Monday, March 29, 2004

Ignorance

During the summer I have a job cutting grass. My boss, a man I have a tremendous amount of respect for, makes copious use of the word "ignorant." Ignorant is a word that can be applied to wet grass, wounds, shoddy landscaping, farts, litter-bugs, and dog shit. Difficult customers, Ancaster punks, and massively obese men in belly shirts can also be labelled as ignorant. Basically ignorance is something to avoid, sort of like the perfume section in a department store.

Before I met my boss I only used the word ignorant to refer to people who were uninformed and I'm sure this is the definition that most people are accustomed to. I have to admit that I'm very ignorant about a lot of things in this world. In fact, the more I learn the more I become exposed to my own ignorance.
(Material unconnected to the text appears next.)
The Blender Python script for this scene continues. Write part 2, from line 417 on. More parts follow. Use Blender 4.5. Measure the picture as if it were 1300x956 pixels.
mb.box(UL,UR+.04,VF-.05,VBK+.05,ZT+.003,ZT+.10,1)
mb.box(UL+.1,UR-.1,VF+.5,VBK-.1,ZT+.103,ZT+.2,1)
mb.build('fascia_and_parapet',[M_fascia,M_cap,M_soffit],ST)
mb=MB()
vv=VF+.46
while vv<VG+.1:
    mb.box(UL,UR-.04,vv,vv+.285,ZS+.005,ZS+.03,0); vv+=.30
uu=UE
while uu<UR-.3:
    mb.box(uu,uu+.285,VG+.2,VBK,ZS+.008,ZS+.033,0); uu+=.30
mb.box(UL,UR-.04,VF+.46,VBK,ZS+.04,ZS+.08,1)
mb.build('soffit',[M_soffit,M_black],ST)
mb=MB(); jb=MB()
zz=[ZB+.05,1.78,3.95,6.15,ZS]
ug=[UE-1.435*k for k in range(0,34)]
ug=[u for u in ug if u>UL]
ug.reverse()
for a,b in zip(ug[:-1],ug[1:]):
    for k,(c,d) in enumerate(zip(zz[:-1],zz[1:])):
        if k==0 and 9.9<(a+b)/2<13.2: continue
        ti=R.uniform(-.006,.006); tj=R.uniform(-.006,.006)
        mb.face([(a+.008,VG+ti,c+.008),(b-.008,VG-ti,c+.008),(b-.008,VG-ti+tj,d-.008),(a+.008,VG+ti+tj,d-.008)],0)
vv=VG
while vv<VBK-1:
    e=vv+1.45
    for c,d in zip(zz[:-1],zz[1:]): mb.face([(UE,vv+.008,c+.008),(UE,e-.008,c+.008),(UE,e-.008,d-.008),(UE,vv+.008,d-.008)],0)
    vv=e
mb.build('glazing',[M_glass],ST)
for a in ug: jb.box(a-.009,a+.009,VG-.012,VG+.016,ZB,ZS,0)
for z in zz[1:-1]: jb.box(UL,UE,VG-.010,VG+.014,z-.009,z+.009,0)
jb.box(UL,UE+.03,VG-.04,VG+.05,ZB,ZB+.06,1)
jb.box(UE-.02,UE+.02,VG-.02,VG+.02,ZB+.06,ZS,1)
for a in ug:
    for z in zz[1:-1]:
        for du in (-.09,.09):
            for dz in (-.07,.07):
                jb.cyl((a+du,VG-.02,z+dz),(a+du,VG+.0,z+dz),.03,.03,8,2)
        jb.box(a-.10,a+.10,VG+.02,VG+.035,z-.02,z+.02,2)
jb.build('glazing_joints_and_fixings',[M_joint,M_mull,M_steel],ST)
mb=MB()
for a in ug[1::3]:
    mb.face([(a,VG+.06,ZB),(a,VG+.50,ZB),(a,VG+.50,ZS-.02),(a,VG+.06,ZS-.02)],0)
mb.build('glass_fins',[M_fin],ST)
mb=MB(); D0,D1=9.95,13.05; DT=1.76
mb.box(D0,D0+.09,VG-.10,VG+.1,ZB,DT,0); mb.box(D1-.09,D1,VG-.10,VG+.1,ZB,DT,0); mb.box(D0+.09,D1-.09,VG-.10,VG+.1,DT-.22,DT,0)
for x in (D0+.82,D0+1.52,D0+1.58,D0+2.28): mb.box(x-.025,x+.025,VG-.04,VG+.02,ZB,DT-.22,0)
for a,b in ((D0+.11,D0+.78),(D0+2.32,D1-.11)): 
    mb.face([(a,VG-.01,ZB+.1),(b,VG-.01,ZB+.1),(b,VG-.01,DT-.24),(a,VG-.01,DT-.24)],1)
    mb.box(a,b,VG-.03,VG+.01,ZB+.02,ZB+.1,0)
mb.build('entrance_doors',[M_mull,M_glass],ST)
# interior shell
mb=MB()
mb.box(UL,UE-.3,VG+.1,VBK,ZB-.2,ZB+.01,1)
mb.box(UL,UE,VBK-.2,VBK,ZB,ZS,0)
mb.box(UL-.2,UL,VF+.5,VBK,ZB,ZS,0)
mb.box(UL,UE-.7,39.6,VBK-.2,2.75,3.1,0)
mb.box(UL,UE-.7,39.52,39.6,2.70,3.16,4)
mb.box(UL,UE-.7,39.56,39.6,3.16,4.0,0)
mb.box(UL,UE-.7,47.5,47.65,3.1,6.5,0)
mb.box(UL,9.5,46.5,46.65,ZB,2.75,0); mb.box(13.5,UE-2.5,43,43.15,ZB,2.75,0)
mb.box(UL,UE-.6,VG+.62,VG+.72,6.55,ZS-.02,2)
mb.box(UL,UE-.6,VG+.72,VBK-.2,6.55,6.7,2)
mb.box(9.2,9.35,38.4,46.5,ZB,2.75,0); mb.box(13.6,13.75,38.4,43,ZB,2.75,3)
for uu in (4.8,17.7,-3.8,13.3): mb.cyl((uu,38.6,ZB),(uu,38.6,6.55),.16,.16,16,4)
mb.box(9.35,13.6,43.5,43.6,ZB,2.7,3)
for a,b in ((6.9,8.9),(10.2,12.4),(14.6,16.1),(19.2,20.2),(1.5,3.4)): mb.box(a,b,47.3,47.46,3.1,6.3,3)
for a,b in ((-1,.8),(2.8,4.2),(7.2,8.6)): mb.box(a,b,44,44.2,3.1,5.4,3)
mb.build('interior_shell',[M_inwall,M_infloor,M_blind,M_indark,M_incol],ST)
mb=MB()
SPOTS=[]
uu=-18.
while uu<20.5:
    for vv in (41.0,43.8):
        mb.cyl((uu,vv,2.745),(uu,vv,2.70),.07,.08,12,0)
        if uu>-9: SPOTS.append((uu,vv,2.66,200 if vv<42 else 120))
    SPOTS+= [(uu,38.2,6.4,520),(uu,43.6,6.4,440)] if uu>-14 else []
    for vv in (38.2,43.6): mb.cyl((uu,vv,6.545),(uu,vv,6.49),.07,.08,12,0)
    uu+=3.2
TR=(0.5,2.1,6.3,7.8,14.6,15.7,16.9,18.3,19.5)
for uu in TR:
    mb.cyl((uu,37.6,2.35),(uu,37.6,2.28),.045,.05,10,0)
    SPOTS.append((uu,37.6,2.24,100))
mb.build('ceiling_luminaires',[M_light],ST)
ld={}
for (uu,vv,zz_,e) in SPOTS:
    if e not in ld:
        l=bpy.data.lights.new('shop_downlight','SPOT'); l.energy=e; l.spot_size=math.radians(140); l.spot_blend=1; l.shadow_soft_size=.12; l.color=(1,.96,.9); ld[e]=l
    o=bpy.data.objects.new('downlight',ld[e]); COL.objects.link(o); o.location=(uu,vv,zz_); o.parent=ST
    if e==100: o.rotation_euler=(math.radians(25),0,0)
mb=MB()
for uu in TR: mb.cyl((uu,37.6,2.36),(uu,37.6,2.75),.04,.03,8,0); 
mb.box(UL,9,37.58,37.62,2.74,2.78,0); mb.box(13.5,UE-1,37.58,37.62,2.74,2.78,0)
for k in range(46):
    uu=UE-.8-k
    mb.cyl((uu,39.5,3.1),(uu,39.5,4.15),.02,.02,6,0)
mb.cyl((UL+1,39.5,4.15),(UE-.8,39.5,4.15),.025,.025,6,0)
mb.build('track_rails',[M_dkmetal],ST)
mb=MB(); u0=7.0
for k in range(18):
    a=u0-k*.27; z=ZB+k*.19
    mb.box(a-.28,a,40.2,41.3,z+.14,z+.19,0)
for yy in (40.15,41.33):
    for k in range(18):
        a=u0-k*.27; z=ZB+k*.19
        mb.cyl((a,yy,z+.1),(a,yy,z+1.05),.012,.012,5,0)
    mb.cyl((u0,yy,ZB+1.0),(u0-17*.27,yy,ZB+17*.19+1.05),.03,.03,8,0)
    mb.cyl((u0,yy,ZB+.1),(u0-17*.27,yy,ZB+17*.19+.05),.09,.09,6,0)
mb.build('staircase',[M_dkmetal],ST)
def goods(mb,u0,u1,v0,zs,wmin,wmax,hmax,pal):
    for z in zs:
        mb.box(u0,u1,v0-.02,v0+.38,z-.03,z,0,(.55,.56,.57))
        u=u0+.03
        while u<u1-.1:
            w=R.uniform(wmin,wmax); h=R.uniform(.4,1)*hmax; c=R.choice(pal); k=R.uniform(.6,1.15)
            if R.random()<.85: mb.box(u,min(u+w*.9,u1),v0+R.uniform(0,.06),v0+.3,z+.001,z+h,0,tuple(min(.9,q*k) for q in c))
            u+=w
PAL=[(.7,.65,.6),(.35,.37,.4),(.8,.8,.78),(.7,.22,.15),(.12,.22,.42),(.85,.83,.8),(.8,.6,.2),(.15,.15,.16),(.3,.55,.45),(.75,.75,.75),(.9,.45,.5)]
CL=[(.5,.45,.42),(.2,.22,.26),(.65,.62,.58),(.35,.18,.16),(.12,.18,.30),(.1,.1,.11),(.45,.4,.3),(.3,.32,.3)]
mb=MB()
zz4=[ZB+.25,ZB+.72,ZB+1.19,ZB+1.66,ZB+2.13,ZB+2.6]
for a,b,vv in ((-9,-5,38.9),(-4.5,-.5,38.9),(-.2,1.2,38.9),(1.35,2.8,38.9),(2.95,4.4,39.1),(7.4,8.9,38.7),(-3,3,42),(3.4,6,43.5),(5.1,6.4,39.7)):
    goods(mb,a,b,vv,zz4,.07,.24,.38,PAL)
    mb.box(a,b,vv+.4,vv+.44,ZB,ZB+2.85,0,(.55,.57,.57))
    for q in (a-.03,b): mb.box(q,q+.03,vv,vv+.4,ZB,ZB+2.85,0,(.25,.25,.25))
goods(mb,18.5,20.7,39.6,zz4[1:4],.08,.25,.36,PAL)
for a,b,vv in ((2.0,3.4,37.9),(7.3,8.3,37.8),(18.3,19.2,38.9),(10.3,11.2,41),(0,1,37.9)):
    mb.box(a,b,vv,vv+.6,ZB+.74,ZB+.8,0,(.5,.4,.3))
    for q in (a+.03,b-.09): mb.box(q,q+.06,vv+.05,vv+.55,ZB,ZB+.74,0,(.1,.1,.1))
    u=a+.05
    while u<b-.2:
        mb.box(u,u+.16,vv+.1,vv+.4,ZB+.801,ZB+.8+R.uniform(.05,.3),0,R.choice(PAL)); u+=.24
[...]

There's far too much information for me to process and, unlike those memorable high school days, I no longer have my mind wrapped around life, the universe, and everything in between. How I pine for those days of ultra-enlightement.

There's nothing wrong with admitting ignorance. The best policy when drowning in information is to stop and ask questions. Most people are more than willing to explain exactly what they're talking about. The worst thing to do is to nod your head knowingly when, in fact, you have absolutely no idea what they're talking about. I sometimes nod my head knowingly when I don't hear what someone is saying and I've already asked them to repeat themselves three or four times but that' s different. That's just because I'm hard of hearing, not because what they're saying is beyond my comprehension. At least I don't think so. I can't be sure since I've never actually figured out what these people are saying. I mean, they could be explaining complicated mathematical agorithms and all I do is sit there nodding my head knowingly. Either that or they're asking me what my name is and all I can do is nod my head. I'll never know.

Anyhow, I don't mind ignorance. It would be impossible to learn if ignorance didn't exist. I'm happy to learn new things everyday and I don't mind saying, "oh, I never knew that." What I hate, however, is when people try to hide their ignorance behind pseudo-knowledge. My girlfriend's father formerly drove a taxi. As a taxi driver he was subject to much small-talk. Often customers, noting his accent would ask, "so, where are you from?" "Burundi," he would answer, "do you know where that is?" "Yeah-yeah," the customer would smile knowingly, "I do." "It's in South America," my girlfriend's father would state matter-of-factly. The customer would nod, "Oh yeah, right by Brazil, right?"

Ignorance is malignant when it doesn't recognize itself.